Question

Solve the following pair of linear equations by the substitution method
\[s - t = 3\] and \[\dfrac{s}{3} + \dfrac{t}{2} = 6\]
a). \[s = 2,t = 7\]
b). \[s = 9,t = 6\]
c). \[s = 3,t = 1\]
d). \[s = 6,t = - 9\]

Answer 1

Hint: To solve this question, we have to find the value of \[s\] in terms of \[t\] from equation one and put the value of \[s\] in equation second and then from that equation, we will find the value of \[t\] and substitute in one of the equation and find the value of another variable. This method is known as the substitution method.

Complete step-by-step solution:
Given,
Pair of linear equation \[s - t = 3\] and \[\dfrac{s}{3} + \dfrac{t}{2} = 6\]
To find,
The value of \[s\] and \[t\] from the pair of linear equations by substitution method.
Solving the first equation.
\[s - t = 3\] (given)
Taking \[t\] to the other side
\[s = 3 + t\] ……………………(i)
Now solving the second equation
\[\dfrac{s}{3} + \dfrac{t}{2} = 6\]
Taking LCM on denominator
\[\dfrac{{2s + 3t}}{6} = 6\]
On further solving
\[2s + 3t = 36\]
On putting the value of \[s\] from equation (i)\[s\]
\[2(3 + t) + 3t = 36\] (\[s = 3 + t\])
On further solving
\[6 + 2t + 3t = 36\]
On taking variables in one side and constant in other side
\[2t + 3t = 36 - 6\]
\[\Rightarrow 5t = 30\]
On taking \[5\] in another side of equal
\[t = \dfrac{{30}}{5}\]
\[\Rightarrow t = 6\]
Now put the value of \[t\] in equation (i)
Equation (i) is
\[s = 3 + t\]
\[\Rightarrow s = 3 + 6\]
\[\Rightarrow s = 9\]
The value of \[s\] and \[t\] satisfying the equation \[s - t = 3\] and \[\dfrac{s}{3} + \dfrac{t}{2} = 6\]
\[ \Rightarrow t = 6\] and
\[ \Rightarrow s = 9\]

Additional information:
Substitution method: Take one value from the equation (i) and substitute the value from equation (i) to equation (ii) and find the value of one variable and substitute that value in another variable. This method is known as the substitution method.

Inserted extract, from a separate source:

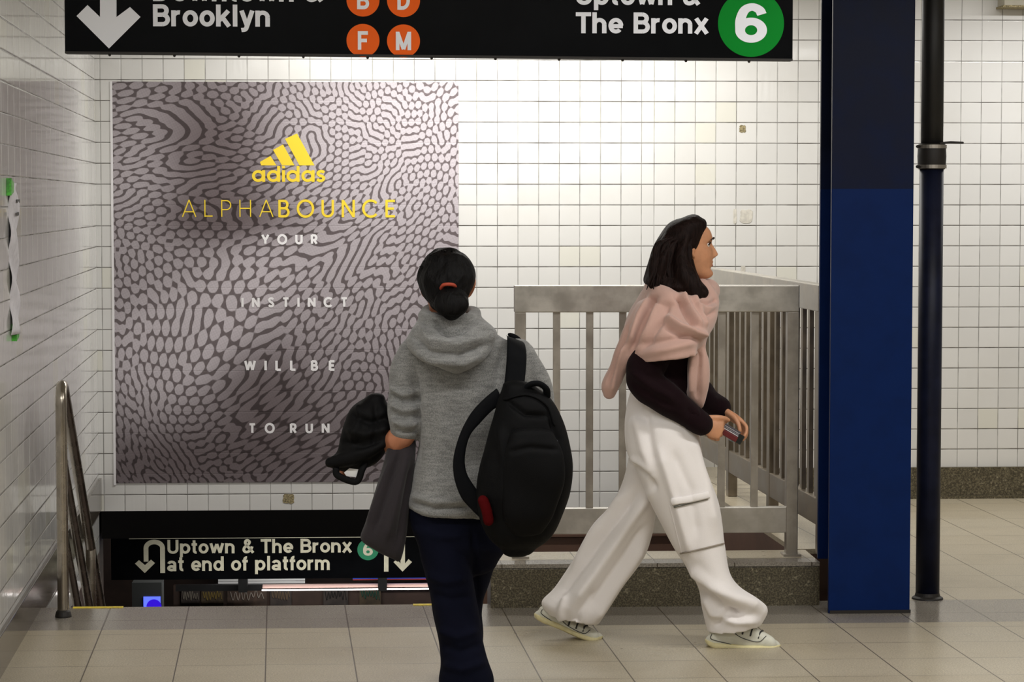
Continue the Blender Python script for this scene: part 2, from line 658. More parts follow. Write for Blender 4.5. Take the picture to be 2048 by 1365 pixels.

Note: To solve pair of linear equations in two variables first we have to take only one equation and then try to arrange one variable in terms of another variable and then substitute the value in equation second and then find the value of that variable and put that value in any of the equation in order to find the value of another variable.